As AU’s centennial approaches, many departments, staff and faculty members are contributing to the festivities in a variety of ways. One of the standouts is a book encompassing AU’s 100 years of history, written by Dr. Merle Strege.
Strege retired as a professor in the Department of Religious Studies last year, but is still using his gifts on campus. He was asked years ago by Carl Caldwell, the former vice president for academic affairs, if he would be willing to write a book of AU’s 100 years of history.
“My many years of study as the historian of the Church of God, along with an ongoing interest in the nature and challenges of Christian higher education, working on the centennial history seemed the natural thing to do,” Strege said. He also remarked that it seemed fitting that the conclusion of this project coincided with the end of his career.
It took Strege nearly eight years to complete the work for the centennial book. He was teaching a full course load during the school year, so he mainly worked on writing and research during the summer breaks. However, in addition to that time, he was also able to take a sabbatical leave and had a reduced teaching load for two semesters, which allowed him more time to devote to the book.

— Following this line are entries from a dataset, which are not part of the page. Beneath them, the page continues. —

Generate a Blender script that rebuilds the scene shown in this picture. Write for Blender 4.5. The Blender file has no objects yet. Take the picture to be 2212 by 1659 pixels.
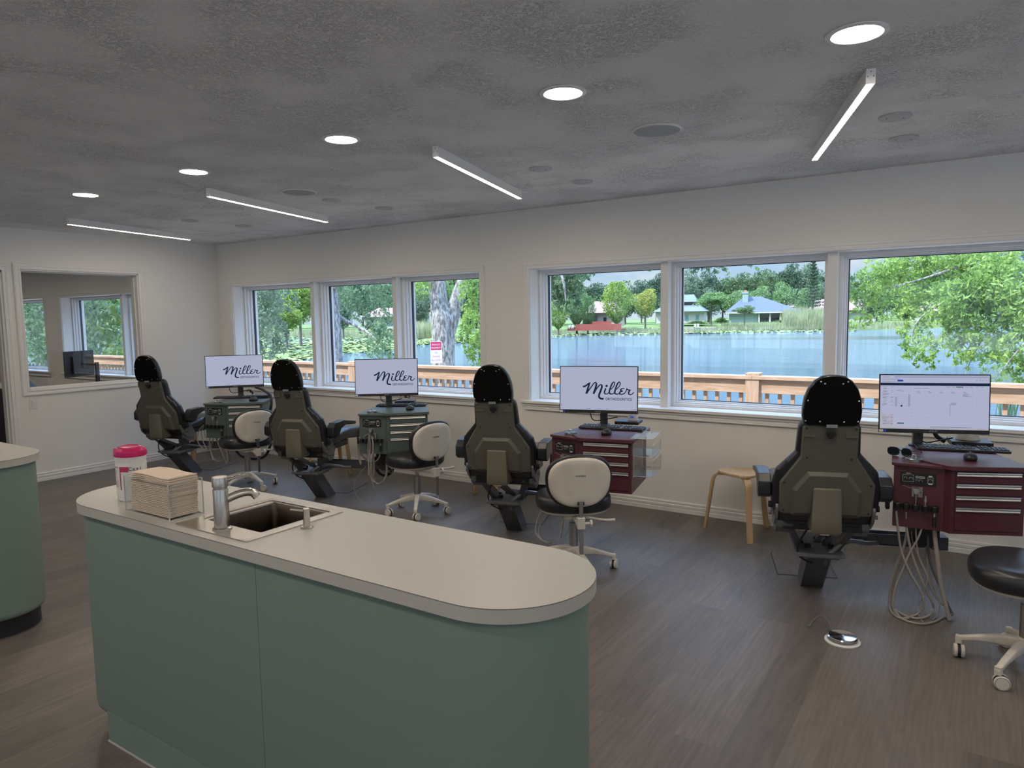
import bpy, bmesh, math, random
from mathutils import Vector, Matrix
random.seed(7)
PI = math.pi
R = math.radians
C = bpy.context.scene.collection
S = bpy.context.scene

# ------------------------------------------------------------------ camera
CH = 1.573
YAW, PIT, ROL, FPX = R(33.558), R(5.329), R(-0.8985), 1528.05
fw = Vector((-math.sin(YAW)*math.cos(PIT), math.cos(YAW)*math.cos(PIT), -math.sin(PIT)))
r0 = Vector((math.cos(YAW), math.sin(YAW), 0)); u0 = r0.cross(fw)
rt = r0*math.cos(ROL)+u0*math.sin(ROL); up = -r0*math.sin(ROL)+u0*math.cos(ROL)
EYE = Vector((0, 0, CH))
cam = bpy.data.objects.new('camera', bpy.data.cameras.new('camera'))
C.objects.link(cam)
cam.matrix_world = Matrix(((rt.x, up.x, -fw.x, 0), (rt.y, up.y, -fw.y, 0), (rt.z, up.z, -fw.z, CH), (0, 0, 0, 1)))
cam.data.sensor_width = 36.0; cam.data.sensor_fit = 'HORIZONTAL'
cam.data.lens = FPX/2212*36.0
cam.data.clip_start = 0.05; cam.data.clip_end = 2000
S.camera = cam
def ray(x, y): return fw+rt*((x-1106)/FPX)+up*((829.5-y)/FPX)
def onz(x, y, z=0.0):
    d = ray(x, y); return EYE+d*((z-CH)/d.z)
def ony(x, y, Y):
    d = ray(x, y); return EYE+d*(Y/d.y)
def onx(x, y, X):
    d = ray(x, y); return EYE+d*(X/d.x)

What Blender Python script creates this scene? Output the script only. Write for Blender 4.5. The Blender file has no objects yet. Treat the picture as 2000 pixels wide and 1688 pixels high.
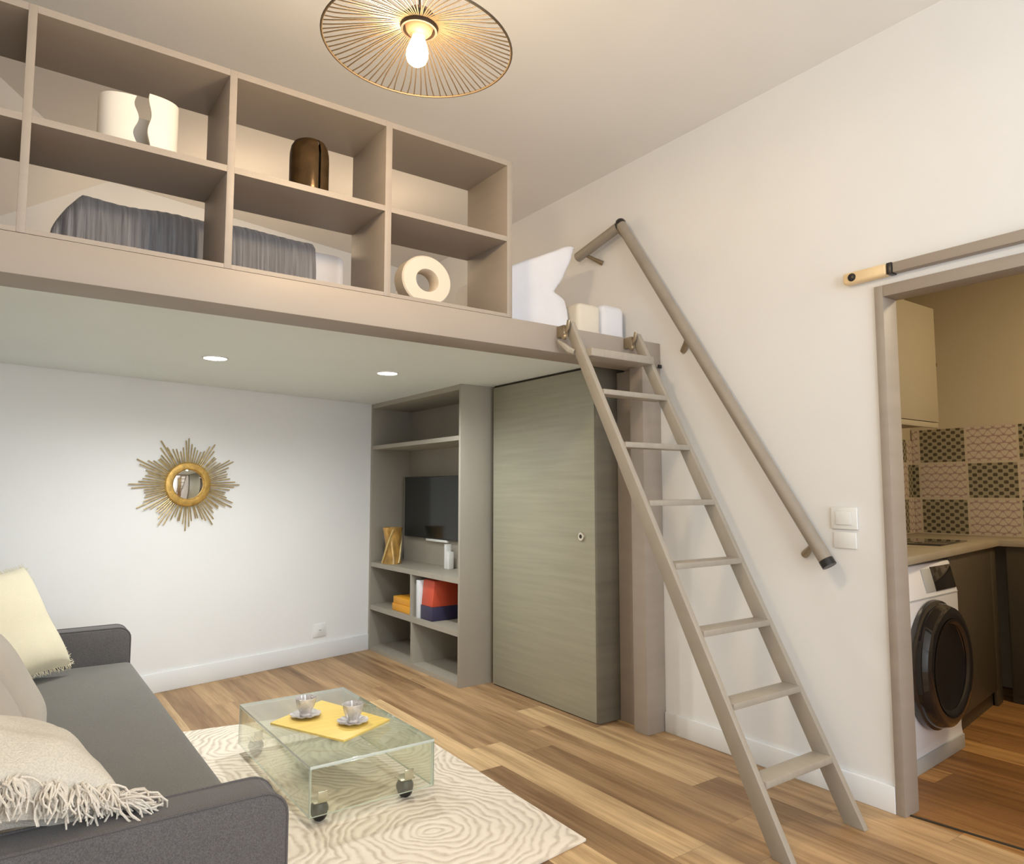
import bpy, bmesh, math, random
from mathutils import Vector, Matrix, noise
random.seed(7)
PI = math.pi
C = bpy.context.scene.collection
rnd = random.uniform

# ------------------------------------------------------------------ materials
def N(nt, typ, **kw):
    n = nt.nodes.new(typ)
    for k, v in kw.items():
        if k.startswith('i_'):
            n.inputs[k[2:].replace('_', ' ')].default_value = v
        else:
            setattr(n, k, v)
    return n
def mth(nt, op, a, b=None, c=None):
    n = nt.nodes.new('ShaderNodeMath'); n.operation = op
    for i, v in enumerate((a, b, c)):
        if v is None: continue
        if isinstance(v, (int, float)): n.inputs[i].default_value = v
        else: nt.links.new(v, n.inputs[i])
    return n.outputs[0]
def mix(nt, fac, a, b, blend='MIX'):
    n = nt.nodes.new('ShaderNodeMix'); n.data_type = 'RGBA'; n.blend_type = blend
    for sock, v in ((n.inputs[0], fac), (n.inputs[6], a), (n.inputs[7], b)):
        if isinstance(v, (int, float)): sock.default_value = v
        elif isinstance(v, (tuple, list)): sock.default_value = (*v[:3], 1)
        else: nt.links.new(v, sock)
    return n.outputs[2]
def ramp(nt, fac, stops):
    n = nt.nodes.new('ShaderNodeValToRGB')
    els = n.color_ramp.elements
    while len(els) < len(stops): els.new(0.5)
    for e, (p, c) in zip(els, stops): e.position = p; e.color = (*c[:3], 1)
    nt.links.new(fac, n.inputs[0]); return n.outputs[0]
def new_mat(name):
    m = bpy.data.materials.new(name); m.use_nodes = True
    nt = m.node_tree; b = nt.nodes['Principled BSDF']
    return m, nt, b
def coords(nt, scale=(1, 1, 1)):
    t = nt.nodes.new('ShaderNodeTexCoord'); mp = nt.nodes.new('ShaderNodeMapping')
    mp.inputs['Scale'].default_value = scale
    nt.links.new(t.outputs['Object'], mp.inputs[0]); return mp.outputs[0]
def xyz(nt, vec):
    s = nt.nodes.new('ShaderNodeSeparateXYZ'); nt.links.new(vec, s.inputs[0]); return s.outputs
def bump(nt, b, h, strength=.2, dist=.01):
    n = nt.nodes.new('ShaderNodeBump'); n.inputs['Strength'].default_value = strength
    n.inputs['Distance'].default_value = dist
    nt.links.new(h, n.inputs['Height']); nt.links.new(n.outputs[0], b.inputs['Normal'])
def noise_tex(nt, vec, scale, detail=3, rough=.5):
    n = nt.nodes.new('ShaderNodeTexNoise'); n.inputs['Scale'].default_value = scale
    n.inputs['Detail'].default_value = detail; n.inputs['Roughness'].default_value = rough
    nt.links.new(vec, n.inputs['Vector']); return n.outputs[0]
def plain(name, col, rough=.5, metal=0, var=.06, scale=6, bmp=0, bscale=60, stretch=(1, 1, 1), coat=0):
    m, nt, b = new_mat(name)
    v = coords(nt, stretch)
    f = noise_tex(nt, v, scale)
    lo = tuple(c * (1 - var) for c in col); hi = tuple(min(1, c * (1 + var)) for c in col)
    nt.links.new(ramp(nt, f, [(.3, lo), (.7, hi)]), b.inputs['Base Color'])
    b.inputs['Roughness'].default_value = rough; b.inputs['Metallic'].default_value = metal
    if coat: b.inputs['Coat Weight'].default_value = coat
    if bmp: bump(nt, b, noise_tex(nt, v, bscale, 4), bmp, .004)
    return m
def fabric(name, col, var=.12, scale=450, bmp=.5, dist=.002, stripes=None):
    m, nt, b = new_mat(name)
    v = coords(nt)
    f = noise_tex(nt, v, scale, 2); g = noise_tex(nt, v, 5, 3)
    lo = tuple(c * (1 - var) for c in col); hi = tuple(c * (1 + var) for c in col)
    c1 = ramp(nt, f, [(.35, lo), (.65, hi)])
    c2 = ramp(nt, g, [(.3, (.93, .93, .93)), (.7, (1, 1, 1))])
    nt.links.new(mix(nt, 1.0, c1, c2, 'MULTIPLY'), b.inputs['Base Color'])
    b.inputs['Roughness'].default_value = .92
    b.inputs['Sheen Weight'].default_value = .15
    bump(nt, b, f, bmp, dist)
    return m
def emit(name, col, s):
    m, nt, b = new_mat(name)
    b.inputs['Base Color'].default_value = (*col, 1)
    b.inputs['Emission Color'].default_value = (*col, 1); b.inputs['Emission Strength'].default_value = s
    return m
def floor_mat(name, dirvec='y', tint=(1, 1, 1)):
    m, nt, b = new_mat(name)
    o = xyz(nt, coords(nt)); X, Y = o[0], o[1]
    W, Lg = .185, 1.35
    rx = mth(nt, 'DIVIDE', X, W); row = mth(nt, 'FLOOR', rx)
    wn = nt.nodes.new('ShaderNodeTexWhiteNoise'); wn.noise_dimensions = '1D'; nt.links.new(row, wn.inputs['W'])
    ry = mth(nt, 'ADD', mth(nt, 'DIVIDE', Y, Lg), mth(nt, 'MULTIPLY', wn.outputs[0], 7.0))
    col = mth(nt, 'FLOOR', ry)
    cv = nt.nodes.new('ShaderNodeCombineXYZ'); nt.links.new(row, cv.inputs[0]); nt.links.new(col, cv.inputs[1])
    w2 = nt.nodes.new('ShaderNodeTexWhiteNoise'); w2.noise_dimensions = '2D'; nt.links.new(cv.outputs[0], w2.inputs['Vector'])
    base = ramp(nt, w2.outputs[0], [(0, (.26, .155, .075)), (.3, (.35, .215, .108)), (.7, (.43, .275, .14)), (1, (.58, .40, .21))])
    gv = nt.nodes.new('ShaderNodeCombineXYZ')
    nt.links.new(mth(nt, 'ADD', mth(nt, 'MULTIPLY', X, 16.0), mth(nt, 'MULTIPLY', w2.outputs[0], 40.0)), gv.inputs[0])
    nt.links.new(mth(nt, 'MULTIPLY', Y, 1.1), gv.inputs[1]); nt.links.new(mth(nt, 'MULTIPLY', w2.outputs[0], 13.0), gv.inputs[2])
    g1 = noise_tex(nt, gv.outputs[0], 1.0, 5, .62)
    grain = ramp(nt, g1, [(.30, (.60, .53, .47)), (.5, (1, 1, 1)), (.72, (1.35, 1.38, 1.4))])
    gv2 = nt.nodes.new('ShaderNodeCombineXYZ')
    nt.links.new(mth(nt, 'MULTIPLY', X, 90.0), gv2.inputs[0]); nt.links.new(mth(nt, 'MULTIPLY', Y, 3.0), gv2.inputs[1]); nt.links.new(mth(nt, 'MULTIPLY', w2.outputs[0], 31.0), gv2.inputs[2])
    g2 = noise_tex(nt, gv2.outputs[0], 1.0, 2, .5)
    fine = ramp(nt, g2, [(.3, (.86, .85, .83)), (.6, (1.04, 1.04, 1.04))])
    c = mix(nt, 1.0, mix(nt, 1.0, base, grain, 'MULTIPLY'), fine, 'MULTIPLY')
    fx = mth(nt, 'ABSOLUTE', mth(nt, 'SUBTRACT', mth(nt, 'FRACT', rx), .5))
    fy = mth(nt, 'ABSOLUTE', mth(nt, 'SUBTRACT', mth(nt, 'FRACT', ry), .5))
    seam = mth(nt, 'MAXIMUM', mth(nt, 'GREATER_THAN', fx, .4935), mth(nt, 'GREATER_THAN', fy, .4992))
    c = mix(nt, mth(nt, 'MULTIPLY', seam, .5), c, (.14, .085, .045))
    c = mix(nt, 1.0, c, tint, 'MULTIPLY')
    nt.links.new(c, b.inputs['Base Color'])
    b.inputs['Roughness'].default_value = .48
    b.inputs['Specular IOR Level'].default_value = .35
    bump(nt, b, mth(nt, 'SUBTRACT', g2, mth(nt, 'MULTIPLY', seam, 1.5)), .12, .002)
    return m
def rug_mat():
    m, nt, b = new_mat('rug_pile')
    v = coords(nt)
    nz = nt.nodes.new('ShaderNodeTexNoise'); nz.inputs['Scale'].default_value = 4; nt.links.new(v, nz.inputs['Vector'])
    vm = nt.nodes.new('ShaderNodeVectorMath'); vm.operation = 'MULTIPLY_ADD'
    nt.links.new(nz.outputs['Color'], vm.inputs[0]); vm.inputs[1].default_value = (.20, .20, 0); nt.links.new(v, vm.inputs[2])
    vo = nt.nodes.new('ShaderNodeTexVoronoi'); vo.inputs['Scale'].default_value = 1.35; vo.voronoi_dimensions = '2D'
    nt.links.new(vm.outputs[0], vo.inputs['Vector'])
    s = mth(nt, 'SINE', mth(nt, 'MULTIPLY', vo.outputs['Distance'], 128.0))
    br = noise_tex(nt, v, 28, 3)
    k = mth(nt, 'ADD', s, mth(nt, 'MULTIPLY', mth(nt, 'SUBTRACT', br, .5), 2.2))
    c = ramp(nt, mth(nt, 'MULTIPLY_ADD', k, .35, .5), [(.08, (.58, .49, .39)), (.42, (.76, .67, .55)), (.7, (.80, .71, .59))])
    nt.links.new(c, b.inputs['Base Color']); b.inputs['Roughness'].default_value = .95
    hh = mth(nt, 'ADD', k, mth(nt, 'MULTIPLY', noise_tex(nt, v, 300, 2), .8))
    bump(nt, b, hh, .5, .004)
    return m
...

Strege’s research included reading letters, memos, president’s reports, trustee minutes, financial records, some personal journals, back issues of the Andersonian as well as interviews with important people from AU’s history. “From all this material, I constructed a narrative that will, I hope, explain AU’s development from 1917 to the present,” Strege said.
“Many American historians, here at AU and elsewhere, are fond of saying that history is the study of us,” Strege said. “It’s not merely the study of the past. To read the history of AU is to come to understand and, perhaps, appreciate how we have come to be the kind of community we are today.”
Through the course of his research, Strege found many interesting tidbits in AU’s history as it relates to American history. In 1924, William Jennings Bryan spent a day on campus, and during the Montgomery Bus Boycott, Rosa Parks visited the campus.
“I thoroughly enjoyed my colleagues’ reactions when I shared these discoveries,” Strege said. “You should have heard Dr. Shrock when I told him about Bryan’s and Parks’ visits.”
From the process of research and writing his book, Strege commented that he came to the conclusion that “AU really is peculiar among church-related and/or Christian colleges. It sounds counter-intuitive, but AU’s brand of academic freedom stems from its relationship with its sponsoring church, despite the fact that the Church of God is a theologically conservative community.”
Strege hopes that people who read his book will be able to learn lessons from the past that can be used for AU’s future. “Narrative history is—or can be—a moral and political art,” he says. “Moral in the sense that we come to understand our character and [politics] in the sense that it gives our forefathers and foremothers an opportunity to cast a vote in the present community’s deliberations about the kind of institution we want AU to be.”
“It is folly to deliberate the future without a knowledge of the path by which we have come to the present,” Strege continued. “I hope all those who enter into conversations about AU’s future—students, staff, faculty, administrators, and trustees—will do so having read the book because narrative history of the kind I attempted to write in The Desk as Altar concerns AU’s future as well as its past.”